Precisamente hablando del final del día: hoy fui, cuando ya no quedaba casi luz, con mi perra hasta la pradera al final de mi calle, en el barrio suburbano donde paso los fines de semana. Junto a la cañada, como otras veces, escuché los tordos que en esas plantas tienen sus guaridas. Me sorprendió que saliera un murciélago y volara por momentos rápido, con cortes abruptos en su trayectoria —supuse que porque no ven—, en un zigzag que, no sé bien por qué, me llevó otra vez a la muerte de L. Y la muerte de L me hizo pensar en la desaparición de mis abuelos, en la edad avanzada de mi padre y de mi tío, y sobre todo en el hecho de que ya tengo cincuenta y dos años. Es un número que me resulta inmenso y que no se corresponde con el tipo de templanza ni con el modo de estar en el mundo que imagino para esa edad. Me siento mucho más joven porque sigo siendo inestable, temeroso, y, por sobre todo, vivo en un mundo bastante fantasioso. Pero al mismo tiempo, y eso me apena especialmente, estoy cada vez más inserto en rutinas propias de mi edad. Duermo menos. Ciertas comidas y el exceso de alcohol me caen mal. Percibo que los cuerpos de las mujeres siguen siendo potentes, atractivos, capaces de darme mucho placer, pero al mismo tiempo empiezan a resultarme menos divinos. Lo mismo me pasa con muchas cosas que antes idealizaba de una manera más notoria.
L está muerta.

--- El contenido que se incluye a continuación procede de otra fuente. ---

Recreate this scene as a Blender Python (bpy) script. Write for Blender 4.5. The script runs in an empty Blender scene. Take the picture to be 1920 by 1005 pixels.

Ocurrió después de haber trabajado con nosotros muchos años. Pronto le seguirá alguien más y el mundo continuará en su estela de progreso, que no imagino dónde termina ni para qué se acelera de modo tan espectacular en los últimos años. El universo está en todos lados, pienso mientras escribo esto. Y vuelvo a L. Sus modos lánguidos siguen presentes, también esa tendencia a hablar demasiado mientras encendía un cigarrillo tras otro. ¿Por qué fumabas tanto, L? Me resulta increíble, aunque al mismo tiempo puedo comprenderte. Pero enseguida me digo: ¿no pensabas que al costado de nuestro edificio estaba la plaza, con sus pájaros en los árboles, y, con suerte, el viento de esta primavera que llega?